Wednesday, October 29, 2008

G20 goes under the knife once again...

Cut, cut and cut again. This is as much an exercise in placation as it is masterful economic policy.

As the FED has cut yet again, China lowers their own loan rates to a somewhat appropriate number given the proximity to the U.S. Halloween celebrations.

The world is digesting the events and policies of the past six months, and it it apparent that most G20 countries (ex the Anglo-American financial axis, which are executing Keynesian prescriptions at light speed with draconian lack of due process or a scintilla of understanding by our political leaders) have no idea how to stoke domestic demand even with an improving trade gap via the rapidly strengthening dollar.

However, lower rates are not necessarily "expansionary".

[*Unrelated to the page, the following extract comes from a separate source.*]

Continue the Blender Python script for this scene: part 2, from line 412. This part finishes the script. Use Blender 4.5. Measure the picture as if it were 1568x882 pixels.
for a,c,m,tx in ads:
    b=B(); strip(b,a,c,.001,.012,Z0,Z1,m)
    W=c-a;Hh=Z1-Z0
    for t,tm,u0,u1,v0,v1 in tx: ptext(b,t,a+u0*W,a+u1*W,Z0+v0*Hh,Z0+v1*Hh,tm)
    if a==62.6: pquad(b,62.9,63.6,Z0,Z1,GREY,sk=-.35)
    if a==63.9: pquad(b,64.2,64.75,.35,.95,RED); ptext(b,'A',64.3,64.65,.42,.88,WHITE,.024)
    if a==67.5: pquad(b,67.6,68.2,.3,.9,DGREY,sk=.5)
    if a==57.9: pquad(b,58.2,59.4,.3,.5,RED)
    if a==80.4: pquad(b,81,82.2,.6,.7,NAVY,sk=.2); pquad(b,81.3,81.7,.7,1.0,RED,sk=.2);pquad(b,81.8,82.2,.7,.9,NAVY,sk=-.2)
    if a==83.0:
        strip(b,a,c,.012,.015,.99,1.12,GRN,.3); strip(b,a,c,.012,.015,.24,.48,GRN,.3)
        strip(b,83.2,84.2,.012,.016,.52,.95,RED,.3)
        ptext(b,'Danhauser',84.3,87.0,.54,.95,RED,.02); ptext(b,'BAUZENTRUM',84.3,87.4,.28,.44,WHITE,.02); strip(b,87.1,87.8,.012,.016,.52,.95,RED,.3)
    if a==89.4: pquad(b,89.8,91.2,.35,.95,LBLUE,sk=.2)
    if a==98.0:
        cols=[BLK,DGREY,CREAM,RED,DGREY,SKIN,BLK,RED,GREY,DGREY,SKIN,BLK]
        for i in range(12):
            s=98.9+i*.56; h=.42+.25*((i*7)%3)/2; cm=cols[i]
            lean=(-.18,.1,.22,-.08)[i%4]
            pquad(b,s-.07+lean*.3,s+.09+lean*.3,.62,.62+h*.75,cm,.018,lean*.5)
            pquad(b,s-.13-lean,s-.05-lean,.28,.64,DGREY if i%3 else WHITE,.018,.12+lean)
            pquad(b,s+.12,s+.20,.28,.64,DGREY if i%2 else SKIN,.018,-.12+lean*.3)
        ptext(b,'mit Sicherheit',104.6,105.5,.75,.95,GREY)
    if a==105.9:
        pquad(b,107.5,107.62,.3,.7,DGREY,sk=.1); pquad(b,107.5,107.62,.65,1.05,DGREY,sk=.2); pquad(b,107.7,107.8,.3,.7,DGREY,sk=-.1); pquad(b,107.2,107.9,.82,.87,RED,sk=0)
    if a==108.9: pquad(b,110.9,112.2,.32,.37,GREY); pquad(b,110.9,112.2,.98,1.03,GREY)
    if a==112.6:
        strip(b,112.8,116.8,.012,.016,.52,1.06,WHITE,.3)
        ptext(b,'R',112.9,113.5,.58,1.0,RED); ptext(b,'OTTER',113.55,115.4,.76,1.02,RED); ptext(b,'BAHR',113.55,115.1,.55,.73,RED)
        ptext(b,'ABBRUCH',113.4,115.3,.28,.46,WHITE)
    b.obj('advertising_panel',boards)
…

BEIJING, Oct 29 (Reuters) - China's central bank cut banks' benchmark lending and deposit rates by 0.27 percentage point on Wednesday, the third cut in six weeks.
The cost of one-year bank loans will fall to 6.66 percent from 6.93 percent, while the benchmark one-year deposit rate falls to 3.60 from 3.87 percent, the People's Bank of China (PBOC) said.
The cut in interest rates takes effect on Thursday, the central bank said on its website (www.
The PBOC gave no reason for the easing.